Mary Eunice Romero is exploring this transition in her dissertation, Language Shift and the Socialization of Pueblo Children. Her study examines the shift from native language to English in Cochiti, New Mexico, a Keres-speaking Pueblo community, in relation to its socialization practices. Romero, who is from Cochiti Pueblo, has witnessed the power of language to preserve and maintain the Pueblo traditions that have evolved over centuries, as well as the consequences of a community’s gradual embrace of a new language.

Language shift occurs because of internal and external changes in a speech community. In Native American communities, language shifted for a variety of reasons, ranging from the nineteenth-century U.S. Federal Indian Policy of English-only boarding schools that aimed to eradicate native languages and cultures, to the recognition that English will open job opportunities and facilitate interactions outside the community. What may get lost in this transition, Romero asserts, is the social and cultural knowledge necessary for becoming a competent member of the Cochiti world—knowledge that is transmitted through the language itself.

Romero’s three-part study is based on 32 months of field research in Cochiti Pueblo, 35 miles south of Santa Fe, New Mexico. To gather information about traditional child-rearing practices, she conducted interviews with elders who were socialized into the community at a time when the culture and language were fully intact. Because the Cochiti language is unwritten, the elders hold particularly valuable information. Romero then conducted a second set of interviews with the young-parent generation about their own socialization practices. In addition, she observed home and community adult-child interactions. In the final stage of her research, Romero has constructed a language history that illuminates the relationship between language shift and the socio-cultural patterns of socialization.

Ruth M. Van Dyke

National Endowment for the Humanities Resident Scholar

Affiliation at time of award:
Assistant Professor of Anthropology
California State University, Fullerton

PROJECT:

Lived Landscapes, Constructed Pasts: Memory, Phenomenology, and Chacoan Society
Architecture’s ability to evoke powerful emotions is evident to most people visiting a Gothic cathedral, national monument, or public building such as the U.S. Supreme Court. Through size, shape, and relationship to the surroundings, such structures are intentionally designed to suggest authority or sacredness, or to honor a person or an historic event. In Lived Landscapes, Constructed Pasts: Memory, Phenomenology, and Chacoan Society, Ruth Van Dyke presents a new argument for the meaning and purpose of the “great house”; architecture that spread across northwestern New Mexico during the 11th century, imagining how these huge structures may have been experienced and perceived by members of the communities who built them.

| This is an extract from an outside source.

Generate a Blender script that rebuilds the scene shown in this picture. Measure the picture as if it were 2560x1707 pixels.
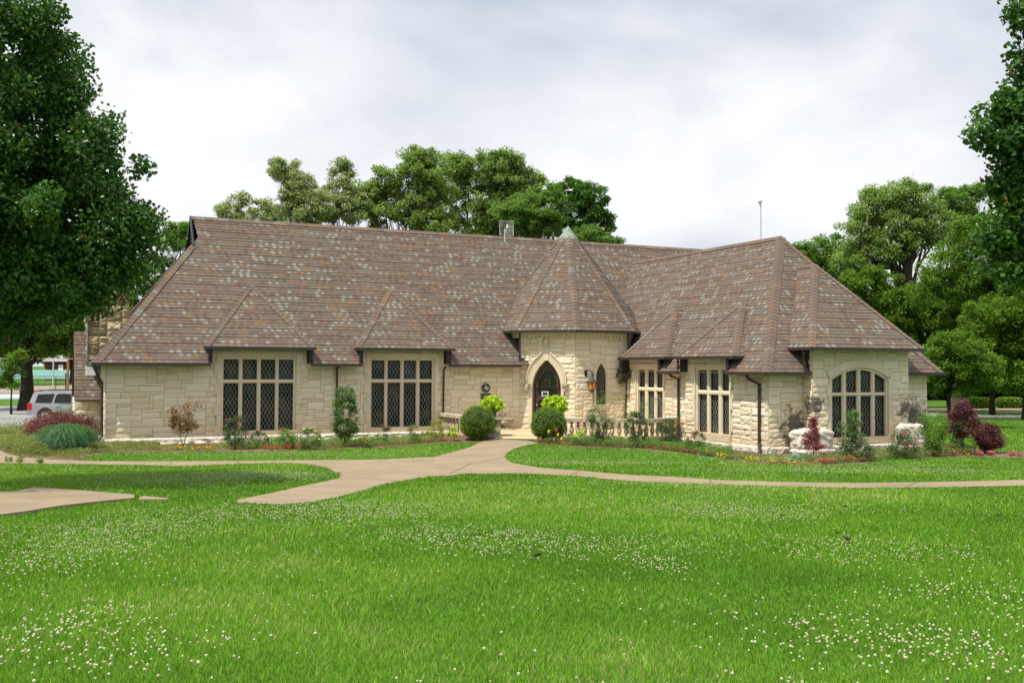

An anthropological archeologist, Van Dyke is investigating the intersections of landscape, power, and memory among the Ancestral Pueblo peoples of the American Southwest, both at Chaco Canyon and surrounding “outlier” settlements within a one hundred mile range. At least seventy-five great houses similar in structure to Chaco’s Pueblo Bonito were built in this area. While many scholars agree that construction of the great houses is related to developing social inequality, their meaning and use remain a mystery.

Drawing on concepts from critical social theory and phenomenology that suggest our lived, sensory experiences and daily interactions with architecture and landscape are part of the construction of our social contexts and identities, Van Dyke speculates on the potential impact of the “Bonito-style” architecture. “The great houses are big, they sit up high, they look down on people. I’m convinced that part of what’s going on is that people are supposed to be impressed by that,” she says, “and that the great houses are positioned to be recognizable at a distance.”

The elements that make up the suites of Bonito-style architecture found in the “outliers”—including great houses, roads, great kivas, and earthworks—gradually constructed what Van Dyke calls a landscape of social memory. “These spaces reminded people of their real or imagined pasts, and helped create a feeling of social continuity that would have played an important part of the developing social inequality,” states Van Dyke.